Dogmen- und Theologiegeschichte

Autor/Hrsg.:

Methuen, Charlotte

Titel/Untertitel:

Kepler's Tübingen. Stimulus to a Theological Mathematics.

Verlag:

Aldershot, Brookfield USA, Singapore, Sydney: Ashgate Publishing Limited 1998. 280 S. = St. Andrews Studies in Reformation History. Geb. £ 47,50. ISBN 1-85928-397-7.

Rezensent:

Wolfgang Achtner

Es ist bekannt, dass der Astronom Johannes Kepler von seiner Ausbildung her eigentlich Theologe war und anstrebte, Pfarrer zu werden. Nicht bekannt war bisher, ob seine theologische Ausbildung einen Einfluss auf sein astronomisches Forschen hatte, sieht man einmal von der Monographie Jürgen Hübners ab, die sich vor allem der Theologie Keplers widmet. Gab es aber in der theologischen Ausbildung und der theologischen Tradition, in der Kepler in Tübingen erzogen wurde, Motive, die sich positiv auf Keplers wissenschaftliche Arbeit als Astronom auswirkten? Dieser Frage stellt sich die Autorin.

Allein diese Fragestellung ist schon verdienstvoll, hat doch bisher weder die Kirchengeschichtsschreibung die wissenschaftliche Arbeit Keplers zu würdigen gewusst noch die Wissenschaftsgeschichte einen positiven Beitrag der Theologie zur "Scientific Revolution" in Erwägung gezogen - sieht man einmal von vereinzelten Arbeit im angelsächsischen Sprachraum ab (Merton Thesis zur Rolle des Puritanismus bei der Entstehung der klassischen Mechanik im England des 17. Jahrhunderts, das Werk Hooykaas). Auch die schematisierenden Verhältnisbestimmungen von Ian Barbour zur Beziehung Religion-Naturwissenschaft (conflict, separation, dialogue, integration) helfen bei dieser Fragestellung nicht weiter. Die Fragestellung Charlotte Methuens ist daher ein echtes Desiderat. Es verwundert auch nicht, wenn bei den bisherigen ideengeschichtlichen Annäherungsversuchen an Kepler ein wilder Eklektizismus wucherte (Hermetik, Platonismus, Cusanus). Um den möglichen positiven Beitrag der lutherischen Prägung zur Entwicklung des wissenschaftlichen Denkens Keplers herauszufinden, verfolgt die Autorin sowohl die Geschichte der institutionellen Voraussetzungen im damaligen Herzogtum Württemberg, wie auch die theologischen Traditionslinien der Lehrer Keplers in Tübingen zurück bis zu Melanchthons Einfluss, der im Gegensatz zu Luther infolge seiner anders gewichteten, positiv verstandenen Rolle der Ratio im theologischen Diskurs die naturwissenschaftliche Forschung positiv zu würdigen wusste, was sich auch in seiner aufgeschlossenen Haltung gegenüber Kopernikus zeigte und in der Tatsache, dass er einen naturwissenschaftlichen Kreis um sich geschart hatte. Anhand akribischen Quellenstudiums der unmittelbaren Lehrer Keplers (Maestlin, Crusius, Liebler), die in direkter oder indirekter theologischer Tradition Melanchthons stehen, zeichnet die Autorin ein detailliertes Bild der Rolle relevanter theologischer Topoi (liber naturae, liber scripturae), methodischer und hermeneutischer Prinzipien und der Mathematik.

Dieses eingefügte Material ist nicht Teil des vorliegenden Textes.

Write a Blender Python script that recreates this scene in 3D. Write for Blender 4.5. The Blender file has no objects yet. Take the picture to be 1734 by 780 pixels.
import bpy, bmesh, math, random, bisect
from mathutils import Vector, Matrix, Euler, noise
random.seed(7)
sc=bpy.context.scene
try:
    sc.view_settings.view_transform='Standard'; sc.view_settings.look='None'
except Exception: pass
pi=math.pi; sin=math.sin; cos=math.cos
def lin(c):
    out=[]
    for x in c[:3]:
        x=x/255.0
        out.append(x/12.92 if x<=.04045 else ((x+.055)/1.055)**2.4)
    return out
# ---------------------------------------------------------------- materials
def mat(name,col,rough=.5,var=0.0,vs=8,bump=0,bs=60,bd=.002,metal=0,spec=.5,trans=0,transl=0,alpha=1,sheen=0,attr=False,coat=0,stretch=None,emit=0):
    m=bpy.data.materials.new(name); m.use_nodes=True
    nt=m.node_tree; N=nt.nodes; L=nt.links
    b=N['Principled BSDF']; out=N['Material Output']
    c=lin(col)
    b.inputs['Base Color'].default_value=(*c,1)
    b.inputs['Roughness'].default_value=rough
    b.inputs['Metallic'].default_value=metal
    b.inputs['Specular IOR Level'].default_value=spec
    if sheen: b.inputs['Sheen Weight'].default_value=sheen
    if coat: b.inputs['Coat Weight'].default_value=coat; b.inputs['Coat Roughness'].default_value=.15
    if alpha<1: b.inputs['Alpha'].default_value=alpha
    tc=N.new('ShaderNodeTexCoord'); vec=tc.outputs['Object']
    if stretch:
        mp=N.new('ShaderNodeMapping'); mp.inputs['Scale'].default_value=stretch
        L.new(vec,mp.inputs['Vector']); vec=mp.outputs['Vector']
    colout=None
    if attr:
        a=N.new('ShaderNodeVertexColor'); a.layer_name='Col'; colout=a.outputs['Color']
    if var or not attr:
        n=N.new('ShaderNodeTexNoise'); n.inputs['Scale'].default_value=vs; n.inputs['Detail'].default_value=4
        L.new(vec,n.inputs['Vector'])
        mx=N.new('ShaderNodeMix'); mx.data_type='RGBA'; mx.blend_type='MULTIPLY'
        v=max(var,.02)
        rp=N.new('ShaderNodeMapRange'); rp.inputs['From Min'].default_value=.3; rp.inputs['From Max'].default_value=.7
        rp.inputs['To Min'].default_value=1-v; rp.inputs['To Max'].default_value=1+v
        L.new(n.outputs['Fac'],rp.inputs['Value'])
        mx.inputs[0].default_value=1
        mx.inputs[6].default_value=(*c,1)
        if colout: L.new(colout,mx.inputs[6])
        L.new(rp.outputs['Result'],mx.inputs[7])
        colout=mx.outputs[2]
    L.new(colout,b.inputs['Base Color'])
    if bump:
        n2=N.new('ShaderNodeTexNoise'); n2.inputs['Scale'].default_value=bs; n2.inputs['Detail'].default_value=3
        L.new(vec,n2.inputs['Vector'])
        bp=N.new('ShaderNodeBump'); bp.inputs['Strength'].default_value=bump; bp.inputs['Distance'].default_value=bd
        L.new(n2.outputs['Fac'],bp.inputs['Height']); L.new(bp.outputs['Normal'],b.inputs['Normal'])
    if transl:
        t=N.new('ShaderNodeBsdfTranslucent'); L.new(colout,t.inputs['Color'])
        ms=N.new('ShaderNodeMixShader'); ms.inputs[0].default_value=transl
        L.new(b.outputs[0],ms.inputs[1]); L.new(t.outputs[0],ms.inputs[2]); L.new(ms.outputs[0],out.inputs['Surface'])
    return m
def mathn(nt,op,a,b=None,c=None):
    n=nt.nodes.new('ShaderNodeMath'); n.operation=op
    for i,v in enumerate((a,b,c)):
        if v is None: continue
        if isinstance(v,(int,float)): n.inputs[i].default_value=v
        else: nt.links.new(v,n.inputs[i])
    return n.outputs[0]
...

Dabei fällt gewissermaßen als Nebenprodukt die Erkenntnis ab, dass Melanchthon die Ethik in Analogie zur Astronomie und Mathematik sieht, weil in diesen Bereichen Ordungsstrukturen bereits verwirklicht sind, die es in der Ethik erst noch zu verwirklichen gilt. Es wird darüber hinaus deutlich, in welchem Umfang drei Wittenberger Mathematiker um Melanchthon (Rheticus, Peucer, Reinold) die Lehrer Keplers in Tübingen theologisch und wissenschaftlich beeinflusst haben. Anhand des Theologen Heerbrand, Schüler Melanchthons und Lehrer von Keplers Lehrer Maestlin in Astronomie und Mathematik, konkretisiert die Autorin diesen Einfluss anhand des alten Topos "liber naturae". Da gemäß der Tradition der natürlichen Theologie Gott in der Natur als Ordnungsstifter wirksam ist, kann die Vernunft ihn auch mit Hilfe der Sprache der Natur, der Mathematik, erkennen. Naturwissenschaft ist daher Gottesdienst. Natur wird so in der hermeneutischen Tradition lutherischer Theologie in Analogie zum liber scripturae ein zu lesender Text, der in der Sprache der Mathematik geschrieben ist.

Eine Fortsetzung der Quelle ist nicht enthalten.